* _Aim of the exercise_
State only the count of lines in the listing below that hold "crowns".

[Scripts that build scenes]
## Begin

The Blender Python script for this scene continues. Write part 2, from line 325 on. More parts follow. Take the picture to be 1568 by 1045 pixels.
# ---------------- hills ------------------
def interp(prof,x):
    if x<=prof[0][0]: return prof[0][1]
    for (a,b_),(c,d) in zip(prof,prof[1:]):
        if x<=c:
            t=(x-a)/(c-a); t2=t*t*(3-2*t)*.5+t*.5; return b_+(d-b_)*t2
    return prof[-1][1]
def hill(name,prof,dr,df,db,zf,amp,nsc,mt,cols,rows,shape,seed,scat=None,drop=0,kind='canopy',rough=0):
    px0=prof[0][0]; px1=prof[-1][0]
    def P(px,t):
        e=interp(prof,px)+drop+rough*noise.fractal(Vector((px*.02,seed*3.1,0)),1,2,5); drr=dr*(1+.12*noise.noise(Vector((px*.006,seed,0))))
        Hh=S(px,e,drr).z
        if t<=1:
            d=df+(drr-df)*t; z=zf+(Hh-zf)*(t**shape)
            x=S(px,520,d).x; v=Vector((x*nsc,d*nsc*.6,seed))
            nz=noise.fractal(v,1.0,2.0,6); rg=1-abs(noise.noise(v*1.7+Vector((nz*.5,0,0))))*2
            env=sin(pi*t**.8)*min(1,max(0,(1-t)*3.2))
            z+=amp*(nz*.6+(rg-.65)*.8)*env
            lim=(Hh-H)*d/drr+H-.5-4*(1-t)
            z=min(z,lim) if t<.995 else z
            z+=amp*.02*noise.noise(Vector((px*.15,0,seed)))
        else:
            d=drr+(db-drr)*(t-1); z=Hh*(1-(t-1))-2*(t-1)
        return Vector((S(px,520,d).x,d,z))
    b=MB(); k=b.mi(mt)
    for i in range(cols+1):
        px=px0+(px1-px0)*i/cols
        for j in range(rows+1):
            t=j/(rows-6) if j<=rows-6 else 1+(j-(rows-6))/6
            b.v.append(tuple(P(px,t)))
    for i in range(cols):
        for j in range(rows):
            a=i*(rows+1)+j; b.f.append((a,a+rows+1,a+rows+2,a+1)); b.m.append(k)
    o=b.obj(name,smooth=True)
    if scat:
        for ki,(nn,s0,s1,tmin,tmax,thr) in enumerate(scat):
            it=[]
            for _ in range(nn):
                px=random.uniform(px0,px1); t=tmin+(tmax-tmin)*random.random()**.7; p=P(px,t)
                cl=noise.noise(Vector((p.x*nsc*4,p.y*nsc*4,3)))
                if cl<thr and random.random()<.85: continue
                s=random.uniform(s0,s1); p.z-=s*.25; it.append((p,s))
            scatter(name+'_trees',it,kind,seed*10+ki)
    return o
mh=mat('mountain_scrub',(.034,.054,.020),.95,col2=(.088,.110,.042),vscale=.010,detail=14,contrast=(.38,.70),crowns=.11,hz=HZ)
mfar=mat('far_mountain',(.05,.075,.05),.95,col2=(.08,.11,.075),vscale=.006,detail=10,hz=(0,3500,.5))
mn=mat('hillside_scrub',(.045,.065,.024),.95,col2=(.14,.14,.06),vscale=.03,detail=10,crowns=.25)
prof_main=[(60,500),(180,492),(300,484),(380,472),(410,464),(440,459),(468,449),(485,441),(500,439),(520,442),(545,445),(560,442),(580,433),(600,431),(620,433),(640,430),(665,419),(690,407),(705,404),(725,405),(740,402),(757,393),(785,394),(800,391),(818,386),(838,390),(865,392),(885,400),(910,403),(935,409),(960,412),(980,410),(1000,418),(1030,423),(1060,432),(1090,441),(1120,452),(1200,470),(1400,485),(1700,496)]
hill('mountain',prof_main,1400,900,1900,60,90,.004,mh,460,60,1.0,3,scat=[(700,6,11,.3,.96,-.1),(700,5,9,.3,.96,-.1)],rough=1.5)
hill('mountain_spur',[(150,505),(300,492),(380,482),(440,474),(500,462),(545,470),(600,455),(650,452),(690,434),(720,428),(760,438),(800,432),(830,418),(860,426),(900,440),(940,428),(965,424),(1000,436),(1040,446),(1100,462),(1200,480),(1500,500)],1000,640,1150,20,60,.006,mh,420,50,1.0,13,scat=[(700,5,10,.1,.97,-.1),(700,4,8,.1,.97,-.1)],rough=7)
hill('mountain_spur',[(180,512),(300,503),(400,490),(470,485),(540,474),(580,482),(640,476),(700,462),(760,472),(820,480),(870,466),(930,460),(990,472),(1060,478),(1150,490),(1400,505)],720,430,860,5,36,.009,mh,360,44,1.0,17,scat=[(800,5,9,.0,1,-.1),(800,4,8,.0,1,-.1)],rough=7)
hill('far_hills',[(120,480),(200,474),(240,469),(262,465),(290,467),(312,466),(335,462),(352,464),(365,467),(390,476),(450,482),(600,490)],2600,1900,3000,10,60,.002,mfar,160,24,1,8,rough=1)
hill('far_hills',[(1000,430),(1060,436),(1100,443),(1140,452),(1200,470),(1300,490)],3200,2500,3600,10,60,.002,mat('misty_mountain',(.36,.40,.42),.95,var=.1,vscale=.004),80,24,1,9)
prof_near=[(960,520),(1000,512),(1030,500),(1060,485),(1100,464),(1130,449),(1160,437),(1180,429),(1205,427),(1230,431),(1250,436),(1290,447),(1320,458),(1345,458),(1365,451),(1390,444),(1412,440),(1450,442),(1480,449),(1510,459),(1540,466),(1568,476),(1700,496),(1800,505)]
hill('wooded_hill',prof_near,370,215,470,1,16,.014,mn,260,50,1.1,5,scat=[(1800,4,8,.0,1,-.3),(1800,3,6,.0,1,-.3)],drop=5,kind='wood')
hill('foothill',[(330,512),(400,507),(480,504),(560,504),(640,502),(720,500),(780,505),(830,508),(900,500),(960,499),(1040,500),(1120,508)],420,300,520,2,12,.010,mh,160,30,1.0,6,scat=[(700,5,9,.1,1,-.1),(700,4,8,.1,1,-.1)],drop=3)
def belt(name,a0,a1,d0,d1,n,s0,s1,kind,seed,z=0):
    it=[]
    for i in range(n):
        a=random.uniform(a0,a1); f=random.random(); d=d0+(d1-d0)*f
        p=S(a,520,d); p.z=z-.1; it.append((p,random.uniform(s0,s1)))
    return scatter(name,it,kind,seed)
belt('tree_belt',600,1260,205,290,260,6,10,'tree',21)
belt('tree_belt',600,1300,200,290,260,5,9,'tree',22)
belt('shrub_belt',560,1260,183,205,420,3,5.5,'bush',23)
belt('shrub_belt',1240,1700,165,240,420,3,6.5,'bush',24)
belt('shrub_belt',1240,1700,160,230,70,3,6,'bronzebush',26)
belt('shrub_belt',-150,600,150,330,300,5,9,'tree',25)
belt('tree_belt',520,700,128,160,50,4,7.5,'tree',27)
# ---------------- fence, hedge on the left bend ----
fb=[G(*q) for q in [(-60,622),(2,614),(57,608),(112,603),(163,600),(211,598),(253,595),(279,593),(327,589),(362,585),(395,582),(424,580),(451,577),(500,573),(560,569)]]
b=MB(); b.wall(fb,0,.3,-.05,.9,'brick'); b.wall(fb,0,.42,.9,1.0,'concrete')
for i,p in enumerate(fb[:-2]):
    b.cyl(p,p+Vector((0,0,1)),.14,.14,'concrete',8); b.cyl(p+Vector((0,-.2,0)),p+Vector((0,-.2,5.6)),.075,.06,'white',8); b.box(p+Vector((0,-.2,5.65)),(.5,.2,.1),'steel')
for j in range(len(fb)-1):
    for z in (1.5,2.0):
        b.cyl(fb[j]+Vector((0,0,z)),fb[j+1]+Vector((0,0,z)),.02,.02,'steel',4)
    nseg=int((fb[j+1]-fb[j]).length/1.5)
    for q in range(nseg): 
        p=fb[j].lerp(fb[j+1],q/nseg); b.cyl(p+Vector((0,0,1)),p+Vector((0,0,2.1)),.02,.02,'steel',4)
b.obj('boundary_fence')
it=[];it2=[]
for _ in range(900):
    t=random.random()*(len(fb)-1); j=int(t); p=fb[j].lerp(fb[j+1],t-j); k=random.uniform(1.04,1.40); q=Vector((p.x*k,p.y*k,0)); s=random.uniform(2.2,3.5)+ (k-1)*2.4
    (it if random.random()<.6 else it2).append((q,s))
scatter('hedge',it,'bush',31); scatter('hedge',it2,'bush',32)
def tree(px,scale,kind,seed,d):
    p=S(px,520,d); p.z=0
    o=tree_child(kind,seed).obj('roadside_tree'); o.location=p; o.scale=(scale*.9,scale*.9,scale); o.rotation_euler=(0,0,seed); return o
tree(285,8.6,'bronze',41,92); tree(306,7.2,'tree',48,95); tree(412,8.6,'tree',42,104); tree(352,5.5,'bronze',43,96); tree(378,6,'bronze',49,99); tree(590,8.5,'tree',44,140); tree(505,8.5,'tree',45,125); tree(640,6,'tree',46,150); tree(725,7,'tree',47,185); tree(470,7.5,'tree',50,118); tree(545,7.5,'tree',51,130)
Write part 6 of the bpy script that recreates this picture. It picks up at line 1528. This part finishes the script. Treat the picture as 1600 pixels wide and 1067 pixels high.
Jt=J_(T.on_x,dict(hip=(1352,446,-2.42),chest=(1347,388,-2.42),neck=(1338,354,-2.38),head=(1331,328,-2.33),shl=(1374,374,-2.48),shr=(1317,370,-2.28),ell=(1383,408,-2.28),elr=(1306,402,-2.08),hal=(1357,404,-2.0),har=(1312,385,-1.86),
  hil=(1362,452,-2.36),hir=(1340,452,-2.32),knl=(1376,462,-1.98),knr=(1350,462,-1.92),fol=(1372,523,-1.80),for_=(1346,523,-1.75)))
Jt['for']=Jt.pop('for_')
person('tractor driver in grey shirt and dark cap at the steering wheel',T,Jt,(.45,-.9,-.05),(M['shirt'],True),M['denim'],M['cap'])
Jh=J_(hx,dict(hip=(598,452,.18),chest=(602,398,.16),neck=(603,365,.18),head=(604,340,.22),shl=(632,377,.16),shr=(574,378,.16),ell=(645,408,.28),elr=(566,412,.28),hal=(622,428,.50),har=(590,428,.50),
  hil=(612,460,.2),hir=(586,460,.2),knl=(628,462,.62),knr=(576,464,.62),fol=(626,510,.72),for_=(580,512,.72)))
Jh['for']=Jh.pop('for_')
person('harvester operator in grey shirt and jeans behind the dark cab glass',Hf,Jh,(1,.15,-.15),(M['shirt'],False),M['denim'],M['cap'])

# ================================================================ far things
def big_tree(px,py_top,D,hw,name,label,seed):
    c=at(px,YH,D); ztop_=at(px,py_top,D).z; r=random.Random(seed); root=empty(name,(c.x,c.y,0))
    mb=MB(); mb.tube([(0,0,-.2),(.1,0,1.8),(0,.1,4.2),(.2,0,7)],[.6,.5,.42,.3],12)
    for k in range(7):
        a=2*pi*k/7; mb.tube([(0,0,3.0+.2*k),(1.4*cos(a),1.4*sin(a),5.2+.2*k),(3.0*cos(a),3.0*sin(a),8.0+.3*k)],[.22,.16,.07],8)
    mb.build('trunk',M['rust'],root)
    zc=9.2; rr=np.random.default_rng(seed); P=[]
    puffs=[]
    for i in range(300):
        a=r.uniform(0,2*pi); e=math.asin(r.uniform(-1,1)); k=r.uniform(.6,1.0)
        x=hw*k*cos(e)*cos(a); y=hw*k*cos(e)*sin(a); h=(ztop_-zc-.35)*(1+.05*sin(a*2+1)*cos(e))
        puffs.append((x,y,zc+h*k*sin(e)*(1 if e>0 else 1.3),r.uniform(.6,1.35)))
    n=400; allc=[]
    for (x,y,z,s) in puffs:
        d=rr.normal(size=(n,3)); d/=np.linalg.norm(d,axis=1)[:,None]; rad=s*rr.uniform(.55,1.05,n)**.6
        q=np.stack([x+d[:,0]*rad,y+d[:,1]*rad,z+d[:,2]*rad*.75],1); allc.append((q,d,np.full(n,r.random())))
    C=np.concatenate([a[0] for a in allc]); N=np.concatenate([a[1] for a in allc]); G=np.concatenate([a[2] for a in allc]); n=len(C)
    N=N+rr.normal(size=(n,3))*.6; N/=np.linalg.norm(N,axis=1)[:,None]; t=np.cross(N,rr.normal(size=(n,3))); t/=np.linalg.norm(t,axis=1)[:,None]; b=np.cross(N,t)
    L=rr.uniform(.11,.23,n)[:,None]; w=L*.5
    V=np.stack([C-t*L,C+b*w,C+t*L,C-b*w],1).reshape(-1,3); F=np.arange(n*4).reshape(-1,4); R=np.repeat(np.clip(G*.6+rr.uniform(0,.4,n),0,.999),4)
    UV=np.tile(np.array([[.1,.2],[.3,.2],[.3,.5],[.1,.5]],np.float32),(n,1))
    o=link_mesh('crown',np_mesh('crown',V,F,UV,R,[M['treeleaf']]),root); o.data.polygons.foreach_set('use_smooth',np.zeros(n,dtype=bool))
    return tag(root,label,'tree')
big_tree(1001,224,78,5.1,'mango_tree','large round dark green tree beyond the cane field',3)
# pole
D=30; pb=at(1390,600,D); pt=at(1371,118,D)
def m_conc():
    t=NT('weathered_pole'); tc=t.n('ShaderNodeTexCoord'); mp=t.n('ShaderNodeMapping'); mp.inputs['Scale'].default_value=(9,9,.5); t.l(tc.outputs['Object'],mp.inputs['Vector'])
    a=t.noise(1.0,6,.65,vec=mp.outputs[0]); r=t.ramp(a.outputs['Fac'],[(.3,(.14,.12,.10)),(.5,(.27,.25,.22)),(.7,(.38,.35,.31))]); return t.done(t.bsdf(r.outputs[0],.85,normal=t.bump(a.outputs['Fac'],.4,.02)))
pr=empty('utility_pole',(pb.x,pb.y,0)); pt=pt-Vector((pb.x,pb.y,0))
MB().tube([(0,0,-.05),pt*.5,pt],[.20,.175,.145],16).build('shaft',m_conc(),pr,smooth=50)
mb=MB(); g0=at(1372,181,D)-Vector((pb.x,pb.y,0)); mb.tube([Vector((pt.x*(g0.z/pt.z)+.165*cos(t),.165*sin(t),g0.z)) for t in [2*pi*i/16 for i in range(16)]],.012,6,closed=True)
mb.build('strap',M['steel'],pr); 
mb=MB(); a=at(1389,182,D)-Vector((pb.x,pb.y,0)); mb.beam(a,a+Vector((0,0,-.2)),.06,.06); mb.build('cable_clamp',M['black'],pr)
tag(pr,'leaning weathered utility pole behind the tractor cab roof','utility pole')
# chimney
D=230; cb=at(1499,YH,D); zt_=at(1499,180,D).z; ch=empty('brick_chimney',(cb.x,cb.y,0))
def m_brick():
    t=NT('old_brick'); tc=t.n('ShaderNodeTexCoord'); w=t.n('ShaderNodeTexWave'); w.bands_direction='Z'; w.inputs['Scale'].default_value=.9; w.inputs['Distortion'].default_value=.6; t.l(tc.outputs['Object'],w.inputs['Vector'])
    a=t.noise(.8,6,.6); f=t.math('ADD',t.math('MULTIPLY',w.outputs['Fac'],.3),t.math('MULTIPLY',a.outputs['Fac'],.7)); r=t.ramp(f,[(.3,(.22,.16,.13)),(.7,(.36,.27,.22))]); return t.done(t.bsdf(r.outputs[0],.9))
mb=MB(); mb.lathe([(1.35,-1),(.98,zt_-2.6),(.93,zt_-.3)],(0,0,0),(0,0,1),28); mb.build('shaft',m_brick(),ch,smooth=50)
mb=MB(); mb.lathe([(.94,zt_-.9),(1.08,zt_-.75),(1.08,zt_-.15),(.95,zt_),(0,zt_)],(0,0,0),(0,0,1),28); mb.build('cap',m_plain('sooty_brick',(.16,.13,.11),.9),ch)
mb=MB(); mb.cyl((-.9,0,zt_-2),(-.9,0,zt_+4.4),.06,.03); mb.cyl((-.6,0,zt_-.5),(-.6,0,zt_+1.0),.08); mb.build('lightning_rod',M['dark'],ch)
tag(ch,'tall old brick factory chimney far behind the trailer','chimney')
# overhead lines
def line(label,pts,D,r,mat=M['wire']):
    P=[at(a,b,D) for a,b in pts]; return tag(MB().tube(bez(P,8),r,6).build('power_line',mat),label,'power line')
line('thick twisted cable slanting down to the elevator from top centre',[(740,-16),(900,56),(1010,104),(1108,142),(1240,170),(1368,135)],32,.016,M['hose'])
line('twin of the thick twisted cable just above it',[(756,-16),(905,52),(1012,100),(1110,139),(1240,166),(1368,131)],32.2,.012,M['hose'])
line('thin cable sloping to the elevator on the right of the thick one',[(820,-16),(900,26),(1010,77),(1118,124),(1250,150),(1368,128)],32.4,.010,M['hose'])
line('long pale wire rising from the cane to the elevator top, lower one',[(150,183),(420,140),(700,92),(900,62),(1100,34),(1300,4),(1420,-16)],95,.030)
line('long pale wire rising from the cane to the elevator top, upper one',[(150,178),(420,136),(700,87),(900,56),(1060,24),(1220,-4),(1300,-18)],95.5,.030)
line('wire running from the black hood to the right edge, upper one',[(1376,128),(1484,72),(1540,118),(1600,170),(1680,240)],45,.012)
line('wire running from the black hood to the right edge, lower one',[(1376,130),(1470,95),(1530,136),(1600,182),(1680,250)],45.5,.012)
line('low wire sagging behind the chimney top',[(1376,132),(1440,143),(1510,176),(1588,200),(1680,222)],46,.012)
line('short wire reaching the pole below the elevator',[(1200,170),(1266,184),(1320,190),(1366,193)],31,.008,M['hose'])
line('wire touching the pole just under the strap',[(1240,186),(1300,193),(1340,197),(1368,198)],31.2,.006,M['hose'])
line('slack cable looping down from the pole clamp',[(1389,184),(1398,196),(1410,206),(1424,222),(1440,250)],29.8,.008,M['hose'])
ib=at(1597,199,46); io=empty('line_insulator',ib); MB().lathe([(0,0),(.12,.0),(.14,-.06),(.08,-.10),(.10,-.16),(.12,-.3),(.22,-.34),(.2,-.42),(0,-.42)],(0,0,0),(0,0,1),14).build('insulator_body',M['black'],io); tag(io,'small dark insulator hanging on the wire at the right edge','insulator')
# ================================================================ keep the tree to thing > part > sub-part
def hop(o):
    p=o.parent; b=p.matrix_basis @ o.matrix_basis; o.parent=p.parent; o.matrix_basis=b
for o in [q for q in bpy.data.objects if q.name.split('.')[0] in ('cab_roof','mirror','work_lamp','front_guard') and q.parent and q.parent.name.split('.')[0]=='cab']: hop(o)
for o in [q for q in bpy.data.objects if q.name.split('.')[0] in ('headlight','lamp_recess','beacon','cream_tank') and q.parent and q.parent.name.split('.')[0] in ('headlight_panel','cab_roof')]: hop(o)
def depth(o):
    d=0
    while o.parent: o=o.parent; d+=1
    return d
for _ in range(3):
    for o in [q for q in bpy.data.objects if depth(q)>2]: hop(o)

## End

* _In response_
2